カトリーヌが最後の子供を出産して危篤に陥った時は、医師団が母体の生命を優先して助けていて、これは夫の意思で決められたと判断できるからです。
ただ、カトリーヌの方は、己の子供達が後世の歴史書で自分よりもディアーヌの方を良く書くコトを阻止するべく、ヴァロワ朝を潰しにかかったことが、アンリ2世は醜いカトリーヌを愛さなかったという歴史に繋がったのだと思いました。
醜いために夫から愛してもらえない現実逃避の手段が、誰よりも強い自分だけを永遠に愛する事にあったのかもしれません。
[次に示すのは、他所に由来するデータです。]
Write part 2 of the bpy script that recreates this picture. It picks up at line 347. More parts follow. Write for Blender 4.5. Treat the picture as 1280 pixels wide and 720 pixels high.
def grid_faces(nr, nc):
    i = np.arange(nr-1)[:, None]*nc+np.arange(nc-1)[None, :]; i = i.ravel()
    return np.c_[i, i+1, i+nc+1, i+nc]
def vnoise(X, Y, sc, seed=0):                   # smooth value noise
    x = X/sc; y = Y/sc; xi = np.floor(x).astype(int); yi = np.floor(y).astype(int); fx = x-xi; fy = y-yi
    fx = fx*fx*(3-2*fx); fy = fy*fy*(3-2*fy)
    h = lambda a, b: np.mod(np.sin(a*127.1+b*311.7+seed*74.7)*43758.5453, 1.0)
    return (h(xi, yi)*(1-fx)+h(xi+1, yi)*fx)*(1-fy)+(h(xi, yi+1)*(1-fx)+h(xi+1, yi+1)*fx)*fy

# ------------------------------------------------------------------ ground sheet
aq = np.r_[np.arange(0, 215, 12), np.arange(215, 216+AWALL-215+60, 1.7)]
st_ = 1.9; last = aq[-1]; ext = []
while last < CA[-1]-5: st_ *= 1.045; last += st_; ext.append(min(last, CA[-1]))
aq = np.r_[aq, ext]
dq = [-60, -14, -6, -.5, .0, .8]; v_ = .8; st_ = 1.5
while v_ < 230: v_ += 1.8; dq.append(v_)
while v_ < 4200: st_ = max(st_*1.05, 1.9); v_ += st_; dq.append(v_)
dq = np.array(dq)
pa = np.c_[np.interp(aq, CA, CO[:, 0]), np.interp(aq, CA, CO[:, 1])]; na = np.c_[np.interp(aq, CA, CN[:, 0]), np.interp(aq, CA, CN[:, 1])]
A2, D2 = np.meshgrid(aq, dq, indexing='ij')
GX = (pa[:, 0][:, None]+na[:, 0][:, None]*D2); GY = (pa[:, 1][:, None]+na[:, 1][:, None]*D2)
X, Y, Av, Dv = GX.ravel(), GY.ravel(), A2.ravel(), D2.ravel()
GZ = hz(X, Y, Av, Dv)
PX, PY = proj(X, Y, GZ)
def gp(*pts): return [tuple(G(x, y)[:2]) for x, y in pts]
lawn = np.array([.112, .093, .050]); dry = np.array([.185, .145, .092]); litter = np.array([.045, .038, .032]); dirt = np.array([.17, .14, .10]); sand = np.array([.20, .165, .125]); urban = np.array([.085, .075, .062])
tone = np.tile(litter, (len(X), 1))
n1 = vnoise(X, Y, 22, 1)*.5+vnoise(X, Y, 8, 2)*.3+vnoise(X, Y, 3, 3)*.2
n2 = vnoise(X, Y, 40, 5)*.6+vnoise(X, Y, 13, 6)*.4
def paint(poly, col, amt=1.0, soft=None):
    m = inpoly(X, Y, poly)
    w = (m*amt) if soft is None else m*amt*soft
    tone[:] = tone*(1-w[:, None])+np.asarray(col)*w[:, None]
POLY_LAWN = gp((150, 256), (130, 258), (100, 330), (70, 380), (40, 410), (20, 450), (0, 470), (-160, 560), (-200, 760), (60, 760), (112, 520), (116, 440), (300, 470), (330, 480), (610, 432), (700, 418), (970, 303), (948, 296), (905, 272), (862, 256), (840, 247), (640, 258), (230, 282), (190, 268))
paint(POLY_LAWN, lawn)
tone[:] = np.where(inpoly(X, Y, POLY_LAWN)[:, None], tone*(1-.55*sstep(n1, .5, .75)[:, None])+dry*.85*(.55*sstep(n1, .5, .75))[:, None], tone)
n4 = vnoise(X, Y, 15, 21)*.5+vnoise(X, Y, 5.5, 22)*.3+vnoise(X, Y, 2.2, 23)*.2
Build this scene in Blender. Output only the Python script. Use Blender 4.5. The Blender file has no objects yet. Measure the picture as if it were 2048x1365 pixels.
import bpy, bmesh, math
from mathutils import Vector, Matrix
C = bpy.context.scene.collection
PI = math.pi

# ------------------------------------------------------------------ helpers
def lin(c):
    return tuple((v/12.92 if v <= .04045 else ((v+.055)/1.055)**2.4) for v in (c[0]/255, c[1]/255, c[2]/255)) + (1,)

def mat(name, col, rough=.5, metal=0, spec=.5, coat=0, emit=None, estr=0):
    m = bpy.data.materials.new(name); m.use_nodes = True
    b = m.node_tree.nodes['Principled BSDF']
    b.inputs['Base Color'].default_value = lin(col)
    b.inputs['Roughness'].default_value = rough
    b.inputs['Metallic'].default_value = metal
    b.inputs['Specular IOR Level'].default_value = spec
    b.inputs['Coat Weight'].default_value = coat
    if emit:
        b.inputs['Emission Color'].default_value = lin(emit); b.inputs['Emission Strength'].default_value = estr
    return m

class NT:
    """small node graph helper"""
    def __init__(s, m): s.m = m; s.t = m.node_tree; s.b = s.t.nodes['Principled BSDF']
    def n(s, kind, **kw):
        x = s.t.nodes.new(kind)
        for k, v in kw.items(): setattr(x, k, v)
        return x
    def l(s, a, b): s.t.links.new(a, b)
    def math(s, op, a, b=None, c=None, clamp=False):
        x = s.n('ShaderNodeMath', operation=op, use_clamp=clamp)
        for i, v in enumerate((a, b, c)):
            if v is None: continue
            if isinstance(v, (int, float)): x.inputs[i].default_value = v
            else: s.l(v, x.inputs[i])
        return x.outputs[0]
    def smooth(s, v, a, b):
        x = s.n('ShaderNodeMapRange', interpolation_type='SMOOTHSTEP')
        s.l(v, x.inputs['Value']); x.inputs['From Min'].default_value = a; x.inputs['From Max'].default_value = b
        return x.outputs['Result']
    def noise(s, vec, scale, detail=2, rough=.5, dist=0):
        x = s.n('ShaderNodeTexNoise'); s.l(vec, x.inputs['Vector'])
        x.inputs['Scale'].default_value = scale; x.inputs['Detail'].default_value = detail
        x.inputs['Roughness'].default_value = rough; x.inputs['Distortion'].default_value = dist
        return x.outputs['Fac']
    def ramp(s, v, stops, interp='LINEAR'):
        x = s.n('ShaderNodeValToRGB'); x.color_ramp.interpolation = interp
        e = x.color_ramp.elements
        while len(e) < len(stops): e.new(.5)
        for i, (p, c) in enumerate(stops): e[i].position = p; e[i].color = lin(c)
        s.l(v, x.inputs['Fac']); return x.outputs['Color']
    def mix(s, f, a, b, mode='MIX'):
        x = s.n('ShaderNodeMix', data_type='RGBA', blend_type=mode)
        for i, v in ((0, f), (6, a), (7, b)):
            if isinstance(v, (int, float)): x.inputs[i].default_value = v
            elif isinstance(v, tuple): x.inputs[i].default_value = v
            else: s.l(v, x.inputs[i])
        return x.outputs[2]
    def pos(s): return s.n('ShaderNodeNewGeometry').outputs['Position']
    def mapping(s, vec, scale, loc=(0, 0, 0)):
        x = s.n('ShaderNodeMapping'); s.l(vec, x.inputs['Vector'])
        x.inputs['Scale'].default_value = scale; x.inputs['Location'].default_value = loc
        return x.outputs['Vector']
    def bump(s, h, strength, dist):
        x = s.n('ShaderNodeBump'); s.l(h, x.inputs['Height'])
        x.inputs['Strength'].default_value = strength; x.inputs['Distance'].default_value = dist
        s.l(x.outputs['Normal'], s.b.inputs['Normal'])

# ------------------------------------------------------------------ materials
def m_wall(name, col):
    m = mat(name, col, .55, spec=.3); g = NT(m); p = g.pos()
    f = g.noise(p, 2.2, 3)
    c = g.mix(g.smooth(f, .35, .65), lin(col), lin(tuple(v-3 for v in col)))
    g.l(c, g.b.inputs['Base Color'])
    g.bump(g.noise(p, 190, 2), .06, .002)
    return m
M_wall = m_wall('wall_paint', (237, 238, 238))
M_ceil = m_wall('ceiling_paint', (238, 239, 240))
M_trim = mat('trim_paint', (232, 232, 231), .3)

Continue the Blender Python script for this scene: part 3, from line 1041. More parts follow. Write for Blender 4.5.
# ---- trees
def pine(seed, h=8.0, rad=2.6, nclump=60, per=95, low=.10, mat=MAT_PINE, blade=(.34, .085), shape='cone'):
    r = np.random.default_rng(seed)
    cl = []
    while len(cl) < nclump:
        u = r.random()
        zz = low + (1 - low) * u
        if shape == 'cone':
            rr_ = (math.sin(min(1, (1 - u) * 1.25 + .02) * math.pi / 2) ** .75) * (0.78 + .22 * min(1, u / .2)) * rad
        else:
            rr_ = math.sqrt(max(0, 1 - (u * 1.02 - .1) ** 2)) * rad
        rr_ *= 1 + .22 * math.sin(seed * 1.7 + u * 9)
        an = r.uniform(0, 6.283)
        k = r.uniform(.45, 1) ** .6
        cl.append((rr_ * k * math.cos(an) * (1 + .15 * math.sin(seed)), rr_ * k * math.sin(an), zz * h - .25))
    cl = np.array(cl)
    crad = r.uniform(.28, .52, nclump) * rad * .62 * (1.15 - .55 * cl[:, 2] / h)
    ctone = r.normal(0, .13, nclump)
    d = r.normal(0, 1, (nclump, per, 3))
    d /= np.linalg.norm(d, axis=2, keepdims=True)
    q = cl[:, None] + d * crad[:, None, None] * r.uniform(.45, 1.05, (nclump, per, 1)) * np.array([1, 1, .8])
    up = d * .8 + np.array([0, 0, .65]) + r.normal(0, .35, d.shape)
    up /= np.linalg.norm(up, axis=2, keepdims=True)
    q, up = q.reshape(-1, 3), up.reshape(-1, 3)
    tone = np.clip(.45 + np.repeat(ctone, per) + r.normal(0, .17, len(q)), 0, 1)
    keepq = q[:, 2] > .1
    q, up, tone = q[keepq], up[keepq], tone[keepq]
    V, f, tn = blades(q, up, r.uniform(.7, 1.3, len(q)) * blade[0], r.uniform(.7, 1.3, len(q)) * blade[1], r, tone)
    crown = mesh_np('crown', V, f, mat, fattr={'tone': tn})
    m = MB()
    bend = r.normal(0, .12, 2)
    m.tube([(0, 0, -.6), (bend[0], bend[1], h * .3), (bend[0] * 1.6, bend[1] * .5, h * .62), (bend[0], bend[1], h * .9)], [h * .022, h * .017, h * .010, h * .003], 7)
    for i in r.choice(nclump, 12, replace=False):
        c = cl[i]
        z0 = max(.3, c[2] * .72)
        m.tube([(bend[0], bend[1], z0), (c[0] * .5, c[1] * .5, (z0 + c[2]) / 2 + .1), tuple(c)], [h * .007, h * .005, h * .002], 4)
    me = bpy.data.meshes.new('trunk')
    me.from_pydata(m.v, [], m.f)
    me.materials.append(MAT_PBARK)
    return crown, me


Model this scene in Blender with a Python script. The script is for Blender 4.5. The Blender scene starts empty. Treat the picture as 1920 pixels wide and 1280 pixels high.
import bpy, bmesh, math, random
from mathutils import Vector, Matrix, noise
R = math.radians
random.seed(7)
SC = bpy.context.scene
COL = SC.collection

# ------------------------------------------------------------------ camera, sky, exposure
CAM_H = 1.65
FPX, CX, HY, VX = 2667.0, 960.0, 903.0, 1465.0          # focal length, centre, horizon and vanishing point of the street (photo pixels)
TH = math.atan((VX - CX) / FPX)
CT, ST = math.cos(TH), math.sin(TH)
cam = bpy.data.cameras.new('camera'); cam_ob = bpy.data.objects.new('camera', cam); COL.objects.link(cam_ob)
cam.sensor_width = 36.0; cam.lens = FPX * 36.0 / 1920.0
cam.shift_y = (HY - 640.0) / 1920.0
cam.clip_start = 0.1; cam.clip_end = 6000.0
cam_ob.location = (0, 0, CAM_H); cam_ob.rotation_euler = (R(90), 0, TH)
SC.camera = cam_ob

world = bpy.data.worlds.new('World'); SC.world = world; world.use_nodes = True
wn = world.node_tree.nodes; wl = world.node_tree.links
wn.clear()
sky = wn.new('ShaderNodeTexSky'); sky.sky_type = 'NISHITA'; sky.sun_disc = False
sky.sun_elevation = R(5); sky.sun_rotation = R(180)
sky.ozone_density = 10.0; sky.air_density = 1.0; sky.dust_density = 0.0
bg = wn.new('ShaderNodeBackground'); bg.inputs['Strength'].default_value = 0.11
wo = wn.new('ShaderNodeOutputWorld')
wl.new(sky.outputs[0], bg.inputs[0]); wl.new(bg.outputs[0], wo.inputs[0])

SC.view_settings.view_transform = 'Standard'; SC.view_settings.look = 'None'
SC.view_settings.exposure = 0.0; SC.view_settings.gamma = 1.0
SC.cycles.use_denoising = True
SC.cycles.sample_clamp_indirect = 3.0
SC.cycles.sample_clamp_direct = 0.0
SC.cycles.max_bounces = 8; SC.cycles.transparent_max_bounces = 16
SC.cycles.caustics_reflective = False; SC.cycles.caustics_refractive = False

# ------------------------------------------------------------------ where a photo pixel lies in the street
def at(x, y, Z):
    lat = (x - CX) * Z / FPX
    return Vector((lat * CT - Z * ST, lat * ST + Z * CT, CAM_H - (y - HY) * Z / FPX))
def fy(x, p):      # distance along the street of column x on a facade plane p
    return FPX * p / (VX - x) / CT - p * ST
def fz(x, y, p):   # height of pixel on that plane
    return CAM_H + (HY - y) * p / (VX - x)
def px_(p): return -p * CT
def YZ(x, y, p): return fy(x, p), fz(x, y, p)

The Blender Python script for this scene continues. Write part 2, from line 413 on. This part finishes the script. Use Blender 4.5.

Y子 (水曜日, 23 5月 2018 08:26)
ふと、思ったのは、カトリーヌが夫とディアーヌの情事を覗き見していた有名なエピソードがありますが、ディアーヌの娘二人はカトリーヌの侍女だったので、ひょっとしたらカトリーヌは意趣返しで、ディアーヌの娘達にも母親の情事を覗き見させていたような気がしますね。
女が歳を取れば最後に頼りになるのは、男の愛人ではなくて実の娘なので、カトリーヌの最大の復讐はディアーヌの娘から母親を敬う気持ちを奪うことにあったのではないでしょうか。